# What you are asked to do
Please, without the pictures, retype exactly the lines from the start of the material through the line that holds "b = MB(); b.text(l, fb, -154.2, 1.09".

# Available data

- - - -

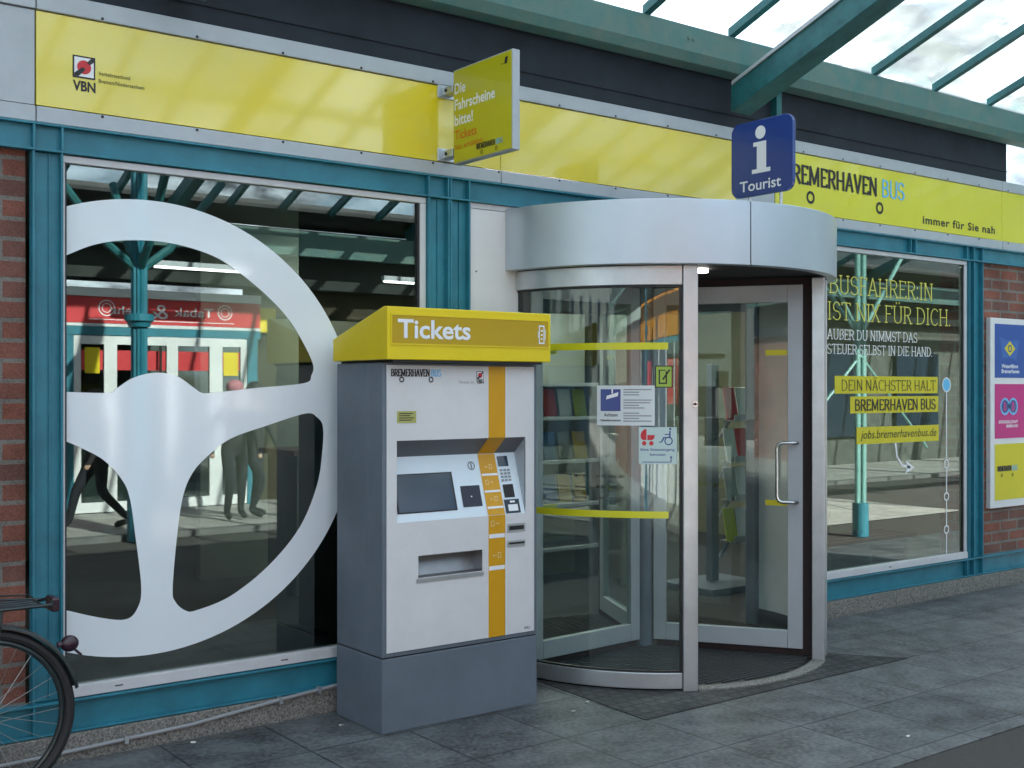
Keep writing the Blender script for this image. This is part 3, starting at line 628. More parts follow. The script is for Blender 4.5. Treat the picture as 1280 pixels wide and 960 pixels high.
b.quad([WH(.34, .48), WH(.42, .44), WH(.26, .16), WH(.18, .18)]); b.rect(WH, .06, .14, .22, .2); b.build('wheelchair_mark', BLUE, N3)
MB().text('Bitte Seiteneingang', f1, -134.7, 1.232, .0125, 9.6, bold=.015).text('benutzen', f1, -132.0, 1.207, .0125, 4.4, bold=.015).build('lettering', BLUE, N3)
b = MB(); crect(b, f1, -134.3, 1.172, -126.2, 1.176); b.rect(f1, -126.2, 1.172, -125.9, 1.196); b.quad([f1(-126.5, 1.196), f1(-125.6, 1.196), f1(-126.05, 1.206), f1(-126.1, 1.206)]); b.build('arrow_mark', BLUE, N3)
fb = cylf(1.0325); t = thing('opening_hours', 'three lines of small black opening hours printed on curved door glass', 'lettering', (CX - .9, CY - .5, 1.0))
for i, (l, r) in enumerate((('Mo - Fr', '07.30 - 18.00 Uhr'), ('Samstag', '08.30 - 13.00 Uhr'), ('Sonntag', 'geschlossen'))):
    b = MB(); b.text(l, fb, -154.2, 1.09 - i * .055, .014, 3.8, bold=.01); b.text(r, fb, -147.6, 1.09 - i * .055, .014, 8.2 if i < 2 else 6, bold=.01); b.build('text_line', BLACK, t)

# ------------------------------------------------------------------ tourist sign on the drum
TX = 4.93
t = thing('tourist_sign', 'blue square information sign reading Tourist on top of the drum', 'sign', (TX, -.79, 2.515))
y0, y1, z0, z1 = -1.005, -.575, 2.605, 3.015
fs = lambda k: (lambda u, v: (TX + k, -u, v))
b = MB(); P = rrect(-y1, z0, -y0, z1, .055); b.prism(P, fs(-.012), fs(.012)); b.build('sign_plate', BLUE, t, bevel=.002)
ft = lambda u, v: (TX - .0135, -u, v)
cu = .79
b = MB(); b.ring(ft, cu - .005, 2.945, .036, 0); b.build('symbol', PALEW, t)
b = MB(); b.fill([[(cu - .065, 2.725), (cu + .065, 2.725), (cu + .065, 2.748), (cu + .036, 2.748), (cu + .036, 2.895), (cu - .055, 2.895), (cu - .055, 2.872), (cu - .03, 2.872), (cu - .03, 2.748), (cu - .065, 2.748)]], ft)
b.build('symbol', PALEW, t)
MB().text('Tourist', ft, cu - .152, 2.635, .056, .29, bold=.012).build('lettering', PALEW, t)
b = MB()
for y in (-.68, -.90): b.box(TX - .015, TX + .015, y - .02, y + .02, 2.5125, 2.64) if False else b.cyl((TX + .02, y, 2.512), (TX + .02, y, 2.75), .009, n=10)
b.build('mounting_post', ALU, t, split=True)

# ------------------------------------------------------------------ projecting ticket sign
PX = 3.385
t = thing('projecting_sign', 'olive yellow projecting sign reading Die Fahrscheine bitte on the fascia', 'sign', (PX, -.02, 2.9))
b = MB(); b.box(PX - .022, PX + .022, -.605, -.105, 2.69, 3.17); b.build('sign_box', ALUP, t, bevel=.004)
b = MB(); b.box(PX - .0245, PX - .0225, -.598, -.112, 2.697, 3.163); b.build('sign_face', YELO, t)
b = MB(); b.box(PX + .0225, PX + .0245, -.598, -.112, 2.697, 3.163); b.build('sign_face', YELO, t)
fp = lambda u, v: (PX - .0255, -.112 - u, v)
MB().text('Die', fp, .01, 3.045, .052, .095, bold=.022).text('Fahrscheine', fp, .01, 2.963, .052, .345, bold=.022).text('bitte!', fp, .01, 2.885, .052, .16, bold=.022).build('lettering', PALEW, t)
MB().text('Tickets', fp, .012, 2.812, .045, .19, bold=.01).text('hier erhältlich.', fp, .012, 2.762, .028, .25).build('lettering', REDT, t)
busword(t, .20, .355, .362, .42, 2.735, .026, .245, .365, 2.716, .010, 0, fp)
b = MB(); b.quad([fp(.43, 3.108), fp(.452, 3.108), fp(.46, 3.14), fp(.438, 3.14)]); b.quad([fp(.405, 3.11), fp(.425, 3.11), fp(.425, 3.113), fp(.405, 3.113)]); b.build('emblem', BLACK, t)
b = MB()
for z in (3.06, 2.735): b.box(PX - .03, PX + .03, -.1045, -.0125, z, z + .04); b.box(PX - .055, PX + .055, -.012, -.0045, z - .012, z + .055)
b.build('bracket', ALU, t, bevel=.003, split=True)
b = MB()
for z in (3.08, 2.755): b.cyl((PX - .03, -.05, z), (PX - .034, -.05, z), .009, n=10)
b.build('bolt', DARK, t, split=True)

# ------------------------------------------------------------------ poster board
t = thing('poster_board', 'white framed board with blue, magenta and yellow posters on right brick wall', 'poster board', (8.75, .0, .61))
b = MB(); b.box(8.505, 9.07, -.012, .028, .612, 2.108); b.build('board', WHITE, t, bevel=.004)
for z0, z1, m in ((1.638, 2.062, mat('poster_blue', (.015, .07, .34), .4)), (1.158, 1.588, PINK), (.672, 1.114, TAGY)):
    p = MB().box(8.565, 9.01, -.0145, -.0125, z0, z1).build('poster', m, t)
    f = front(-.0145, .0008)
    cx = 8.79
    if m is PINK:
        b = MB()
        for k in (-.06, .06): b.ring(f, cx + k - .02, 1.41, .068, .052)
        b.build('emblem', LBLUE, p); b = MB()
        for k in (-.06, .06): b.ring(front(-.0145, .001), cx + k - .02, 1.41, .05, 0)
        b.build('emblem', BLUE, p); b = MB()
        MB().text('B', front(-.0145, .0014), cx - .10, 1.378, .062, .04, bold=.03).text('B', front(-.0145, .0014), cx + .02, 1.378, .062, .04, bold=.03).build('lettering', PINK, p)
        MB().text('BÄDERGESELLSCHAFT', f, cx - .17, 1.277, .022, .28, bold=.02).text('BREMERHAVEN', f, cx - .06, 1.243, .022, .17, bold=.02).build('lettering', PALEW, p)
    elif m is TAGY: busword(p, 8.60, 8.80, 8.81, 8.89, .90, .04, 8.66, 8.82, .865, .014, -.0145)
    else:
        b = MB(); b.fill([[(cx - .15, 1.96), (cx - .03, 1.93), (cx + .13, 1.94), (cx + .09, 1.78), (cx - .02, 1.80), (cx - .12, 1.79)]], f); b.build('emblem', mat('flag_blue', (.03, .12, .42), .4), p)
        b = MB(); b.fill([[(cx - .09, 1.87), (cx - .01, 1.93), (cx + .07, 1.87), (cx - .01, 1.81)]], front(-.0145, .0014)); b.build('emblem', TAGY, p)
        MB().ring(front(-.0145, .0018), cx - .01, 1.87, .03, .018).build('emblem', BLUE, p)
        MB().text('Weserfähre', f, cx - .13, 1.715, .03, .24, bold=.02).text('Bremerhaven', f, cx - .13, 1.675, .03, .26, bold=.02).build('lettering', PALEW, p)

# ------------------------------------------------------------------ ticket machine
x0, x1, yf, yb = 2.70, 3.585, -.51, -.09
T = thing('ticket_machine', 'grey and white ticket machine with yellow Tickets header beside revolving door', 'ticket machine', (3.14, -.3, 0))
MB().box(x0, x1, yf, yb, 0, .335).build('plinth', MGREY, T, bevel=.004)
b = MB(); zt = 1.668
b.box(x0 + .002, x1 - .002, yf + .13, yb - .002, .341, zt)                       # body behind the console notch
b.box(x0 + .002, x0 + .06, yf + .0, yf + .129, .341, zt); b.box(x1 - .06, x1 - .002, yf + .0, yf + .129, .341, zt)
b.box(x0 + .061, x1 - .061, yf + .0, yf + .129, 1.34, zt); b.box(x0 + .061, x1 - .061, yf, yf + .129, .341, .66)
b.build('body', MGREY, T, bevel=.003)
b = MB(); b.box(x0 + .004, x1 - .004, yf + .006, yb - .004, .3355, .3405); b.build('joint', BLACK, T)
nx0, nx1, nz0, nz1 = 2.774, 3.508, .944, 1.315
pf, pb = yf - .006, yf - .0005
ox0, ox1, oz0, oz1 = 2.889, 3.249, .685, .786
b = MB(); px0, px1, pz0, pz1 = 2.722, 3.562, .362, 1.657
b.box(px0, px1, pf, pb, nz1, pz1); b.box(px0, nx0, pf, pb, nz0, nz1); b.box(nx1, px1, pf, pb, nz0, nz1)
b.box(px0, px1, pf, pb, oz1, nz0); b.box(px0, ox0, pf, pb, oz0, oz1); b.box(ox1, px1, pf, pb, oz0, oz1); b.box(px0, px1, pf, pb, pz0, oz0)
b.build('front_panel', MWHITE, T)
yn, zn = yf + .085, 1.236
b = MB(); b.quad([(nx0, pf, nz1), (nx1, pf, nz1), (nx1, yn, zn), (nx0, yn, zn)]); b.build('console_hood', NOTCH, T)
b = MB(); b.quad([(nx0, yn, zn), (nx1, yn, zn), (nx1, pf + .001, nz0), (nx0, pf + .001, nz0)]); con = b.build('console', PANEL, T)
b = MB(); b.quad([(nx0, pf, nz1), (nx0, yn, zn), (nx0, pf, nz0)][:3]); b.quad([(nx1, pf, nz1), (nx1, yn, zn), (nx1, pf, nz0)][:3]); b.build('console_cheek', ALUP, T, split=True)
sl_ = Vector((0, (pf + .001) - yn, nz0 - zn)); sln = Vector((1, 0, 0)).cross(-sl_).normalized()
if sln.y > 0: sln = -sln
fc = lambda k: (lambda u, v: Vector((u, yn, zn)) + sl_ * v + sln * k)             # u = x, v = 0 (top) .. 1 (front)
MB().rect(fc(.0022), 2.785, .875, 3.115, .27).build('screen_bezel', DARK, con); MB().rect(fc(.0035), 2.795, .855, 3.105, .29).build('touch_screen', SCREEN, con)
MB().rect(fc(.002), 3.15, .84, 3.262, .505).build('reader_pad', mat('reader_pad', (.02, .022, .04), .4), con)
MB().rect(fc(.003), 3.202, .69, 3.209, .67).build('reader_light', PALEW, con)
fcs = lambda k: (lambda u, v: fc(k)(u, v / -.304))
MB().ring(fcs(.002), 3.235, -.058, .021, .016).rect(fcs(.002), 3.232, -.072, 3.238, -.044).build('coin_slot', NOTCH, con)
b = MB(); f = fc(.0025)
b.ring(f, 3.215, .42, .004, 0); b.build('speaker_hole', GREYP, con)
MB().rect(fc(.002), 3.395, .225, 3.458, .055).build('display', SCREEN, con)
b = MB()
for i in range(4):
    for j in range(3): b.rect(fc(.003), 3.398 + j * .022, .47 - i * .055, 3.415 + j * .022, .435 - i * .055)
b.build('keypad', GREYP, con, split=True)
MB().rect(fc(.002), 3.40, .735, 3.463, .52).build('card_reader', DARK, con)
b = MB(); b.rect(fc(.002), 3.392, .99, 3.482, .765); b.build('note_slot', mat('note_slot_dark', (.02, .03, .045), .35), con); MB().rect(fc(.0035), 3.41, .955, 3.468, .85).rect(fc(.0035), 3.425, .82, 3.455, .79).build('note_mark', PALEW, con)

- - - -

# Worked answer
Keep writing the Blender script for this image. This is part 3, starting at line 628. More parts follow. The script is for Blender 4.5. Treat the picture as 1280 pixels wide and 960 pixels high.
b.quad([WH(.34, .48), WH(.42, .44), WH(.26, .16), WH(.18, .18)]); b.rect(WH, .06, .14, .22, .2); b.build('wheelchair_mark', BLUE, N3)
MB().text('Bitte Seiteneingang', f1, -134.7, 1.232, .0125, 9.6, bold=.015).text('benutzen', f1, -132.0, 1.207, .0125, 4.4, bold=.015).build('lettering', BLUE, N3)
b = MB(); crect(b, f1, -134.3, 1.172, -126.2, 1.176); b.rect(f1, -126.2, 1.172, -125.9, 1.196); b.quad([f1(-126.5, 1.196), f1(-125.6, 1.196), f1(-126.05, 1.206), f1(-126.1, 1.206)]); b.build('arrow_mark', BLUE, N3)
fb = cylf(1.0325); t = thing('opening_hours', 'three lines of small black opening hours printed on curved door glass', 'lettering', (CX - .9, CY - .5, 1.0))
for i, (l, r) in enumerate((('Mo - Fr', '07.30 - 18.00 Uhr'), ('Samstag', '08.30 - 13.00 Uhr'), ('Sonntag', 'geschlossen'))):
    b = MB(); b.text(l, fb, -154.2, 1.09 - i * .055, .014, 3.8, bold=.01); b.text(r, fb, -147.6, 1.09 - i * .055, .014, 8.2 if i < 2 else 6, bold=.01); b.build('text_line', BLACK, t)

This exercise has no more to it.